Monday, April 8, 2013

G is for Gear and Gizmos and Gadgets Galore

This A to Z challenge really let's me go nuts with alliteration... I am going to need an intervention before the month is up. Okay... On to gear. In my last several game designs, I have endeavored to limit gear and its impact on the game. I felt that the purchasing of gear, especially during character creation, often slowed things to a crawl in needless ways. I would spend valuable play time trying to decide whether to get ten or fifteen torches, how many days' worth of iron rations to procure, and whether my deity would respond better to a silver vs. wooden holy symbol. I wish I could say I was kidding. For Mythweaver, gear faded to the background. However, for an army ant, your gear is a large part of defining your character, and the clout mechanic, which sets stringent limits on your available 'cash' to purchase upgrades, makes the spending decisions matter. Since gear also becomes a fundamental way to differentiate characters of the same specialty, it is important to have a relatively robust and well-rounded gear section. You should be able to invest a large chunk of you clout into the finest rifle known to insect kind, or you should be able to purchase a serviceable albeit unremarkable weapon, picking up a bevy of tools, gizmos and sundries to make your character more versatile dependent on the situation. I also like the expanded view of the importance of gear because this becomes fertile ground for later game expansion.

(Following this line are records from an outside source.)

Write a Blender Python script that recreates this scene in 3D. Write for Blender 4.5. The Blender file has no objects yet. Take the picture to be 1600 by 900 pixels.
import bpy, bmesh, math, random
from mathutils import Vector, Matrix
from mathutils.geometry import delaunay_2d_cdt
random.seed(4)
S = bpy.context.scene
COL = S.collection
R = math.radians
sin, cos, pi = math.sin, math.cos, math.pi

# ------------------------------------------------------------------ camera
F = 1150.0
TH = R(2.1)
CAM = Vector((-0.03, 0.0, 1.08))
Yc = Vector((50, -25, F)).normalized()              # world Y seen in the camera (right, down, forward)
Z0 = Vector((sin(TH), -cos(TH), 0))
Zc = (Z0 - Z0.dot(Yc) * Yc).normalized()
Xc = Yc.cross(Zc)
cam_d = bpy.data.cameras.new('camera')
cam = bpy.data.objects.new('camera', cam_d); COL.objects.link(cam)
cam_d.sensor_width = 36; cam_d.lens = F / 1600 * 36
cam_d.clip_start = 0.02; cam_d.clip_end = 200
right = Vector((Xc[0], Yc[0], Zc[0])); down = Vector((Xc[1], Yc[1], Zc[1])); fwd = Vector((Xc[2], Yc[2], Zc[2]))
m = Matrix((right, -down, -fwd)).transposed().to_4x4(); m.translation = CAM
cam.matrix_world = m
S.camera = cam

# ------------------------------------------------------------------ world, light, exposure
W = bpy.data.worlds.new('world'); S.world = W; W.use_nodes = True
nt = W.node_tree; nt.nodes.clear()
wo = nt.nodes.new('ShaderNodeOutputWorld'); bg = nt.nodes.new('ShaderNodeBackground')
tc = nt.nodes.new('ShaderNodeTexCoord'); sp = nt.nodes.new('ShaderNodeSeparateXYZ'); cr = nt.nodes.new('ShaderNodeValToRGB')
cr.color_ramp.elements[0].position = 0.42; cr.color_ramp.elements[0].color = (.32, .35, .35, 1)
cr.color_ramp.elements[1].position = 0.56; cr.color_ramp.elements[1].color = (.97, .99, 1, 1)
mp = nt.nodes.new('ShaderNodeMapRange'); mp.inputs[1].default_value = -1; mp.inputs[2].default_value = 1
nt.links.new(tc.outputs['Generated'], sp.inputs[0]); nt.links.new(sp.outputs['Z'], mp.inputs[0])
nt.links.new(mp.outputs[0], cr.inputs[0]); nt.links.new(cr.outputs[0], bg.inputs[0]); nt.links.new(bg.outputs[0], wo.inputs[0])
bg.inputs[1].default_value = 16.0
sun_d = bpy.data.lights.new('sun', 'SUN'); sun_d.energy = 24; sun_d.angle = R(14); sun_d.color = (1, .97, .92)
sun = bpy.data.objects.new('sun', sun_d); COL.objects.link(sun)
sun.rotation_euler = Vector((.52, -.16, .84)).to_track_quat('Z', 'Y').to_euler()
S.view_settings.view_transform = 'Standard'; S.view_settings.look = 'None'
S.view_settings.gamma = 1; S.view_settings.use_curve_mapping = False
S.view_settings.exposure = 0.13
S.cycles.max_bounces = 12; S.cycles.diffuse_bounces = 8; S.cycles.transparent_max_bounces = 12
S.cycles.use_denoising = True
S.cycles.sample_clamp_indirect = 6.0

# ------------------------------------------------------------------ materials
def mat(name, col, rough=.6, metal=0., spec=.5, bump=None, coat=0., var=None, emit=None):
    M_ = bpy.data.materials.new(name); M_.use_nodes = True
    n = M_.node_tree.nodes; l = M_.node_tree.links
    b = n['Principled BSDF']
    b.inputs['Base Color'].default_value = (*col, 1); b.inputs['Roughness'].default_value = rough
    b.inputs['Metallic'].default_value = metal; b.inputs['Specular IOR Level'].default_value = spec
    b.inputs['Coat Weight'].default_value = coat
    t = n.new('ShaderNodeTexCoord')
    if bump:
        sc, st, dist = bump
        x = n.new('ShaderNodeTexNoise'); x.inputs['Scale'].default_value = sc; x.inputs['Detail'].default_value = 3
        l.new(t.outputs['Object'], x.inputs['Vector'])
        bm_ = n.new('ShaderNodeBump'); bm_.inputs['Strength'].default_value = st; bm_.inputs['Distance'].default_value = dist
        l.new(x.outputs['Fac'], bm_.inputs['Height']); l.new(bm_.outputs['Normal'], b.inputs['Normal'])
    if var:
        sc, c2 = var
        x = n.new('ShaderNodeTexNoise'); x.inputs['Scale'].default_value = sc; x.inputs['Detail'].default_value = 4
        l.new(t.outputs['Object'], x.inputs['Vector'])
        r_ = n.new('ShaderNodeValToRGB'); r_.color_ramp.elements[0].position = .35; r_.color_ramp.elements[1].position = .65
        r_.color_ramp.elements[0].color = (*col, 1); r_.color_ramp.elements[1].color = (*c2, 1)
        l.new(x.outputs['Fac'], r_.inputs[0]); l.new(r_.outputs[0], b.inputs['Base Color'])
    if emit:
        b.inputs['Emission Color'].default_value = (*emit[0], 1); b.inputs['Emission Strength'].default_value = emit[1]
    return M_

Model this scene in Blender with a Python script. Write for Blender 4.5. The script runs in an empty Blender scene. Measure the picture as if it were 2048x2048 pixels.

You can always add some funky new technology into rotation without breaking the game or layering in a 'must have' character element that supersedes the core rules.

1 comment:

  1. Man but Blogger makes me nutty sometimes! I have spent 15 minutes trying to re-format a blog post that I just happened to write on my iPad to clean up all of the formatting errors that messed up my entire blog. Sorry for the one big paragraph of this last post... it was broken up nicely in the original!